Plan zwycięstwa "jest próbą zbudowania mechanizmu politycznego", który zapewniłby realizację dziesięciopunktowej tzw. formuły pokoju, która jest ukraińskim "planem maksimum", przedstawionym pod koniec 2022 roku - powiedział Konończuk. Formuła zakłada m.in. odzyskanie suwerenności nad wszystkimi ziemiami, które Ukraina utraciła na rzecz Rosji, ukaranie winnych, rekompensaty od Rosji.
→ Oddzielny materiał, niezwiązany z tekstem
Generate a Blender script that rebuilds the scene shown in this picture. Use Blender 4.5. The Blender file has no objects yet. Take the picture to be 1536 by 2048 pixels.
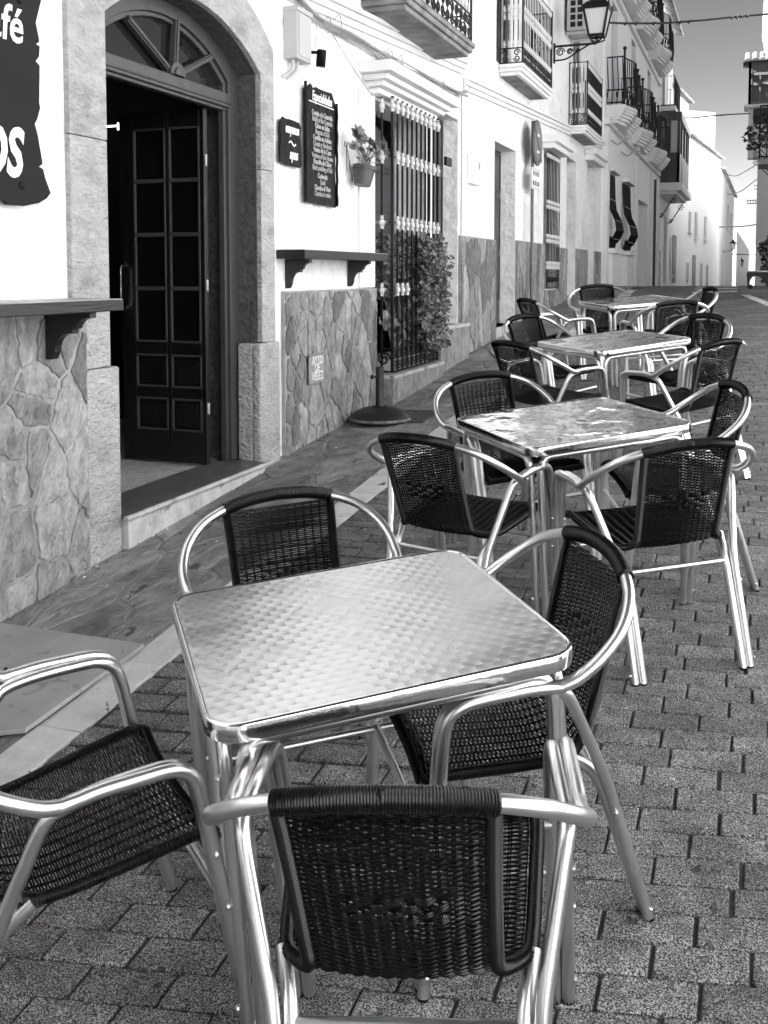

Zełenski oświadczył, że w przypadku natychmiastowego wdrożenia jego planu w przyszłym roku możliwe byłoby zakończenie wojny. Rozmówca PAP przyznał, że "gdyby Ukraina dostała to wszystko, czego chce od Zachodu, to ukraińskie pozycje na polu boju i w przyszłych rozmowach byłyby silniejsze".
"Z Rosją należy negocjować z pozycji siły, a nie z pozycji słabości. Dziś Ukraina, zmuszona do negocjowania, negocjowałaby z Moskwą z pozycji słabości. Plan zwycięstwa ma sprawić, by negocjowała z pozycji siły" - zaznaczył i przyznał, że nie ma wrażenia, byśmy byli bliżej końca wojny.
Ekspert zauważył, że na Ukrainie zaprezentowany plan jest popierany przez rząd i opozycję oraz zapewne przez ogromną część społeczeństwa. "Natomiast na Zachodzie mamy dosyć dyplomatyczne lub chłodne reakcje" - podkreślił. Jako przykład chłodnej reakcji podał wypowiedź kanclerza Niemiec Olafa Scholza, który oznajmił, że w stanowisku Berlina nic się nie zmieniło, jeśli chodzi o wykorzystywanie niemieckiej broni do ataków na terytorium Rosji, Niemcy nie zamierzają też przekazać Ukrainie rakiet dalekiego zasięgu Taurus.
"Więc myślę, że dla Ukraińców, póki co, jest to pewne rozczarowanie. Pytanie - w jakim stopniu było ono oczekiwane" - podsumował ekspert w rozmowie z PAP.
W ubiegłym miesiącu przedstawiciele władz USA powiedzieli gazecie "Wall Street Journal", że administracja Bidena uważa, iż plan nie obejmuje całościowej strategii i w pewnym sensie jest opakowaną na nowo prośbą o kolejne dostawy broni i zniesienie ograniczeń dotyczących wykorzystania broni dalekiego zasięgu do ataków na terytorium Rosji.
Rzecznik Kremla Dmitrij Pieskow, komentując plan zwycięstwa, ocenił natomiast, że jest on "ulotny" i że Kijów "musi otrzeźwieć".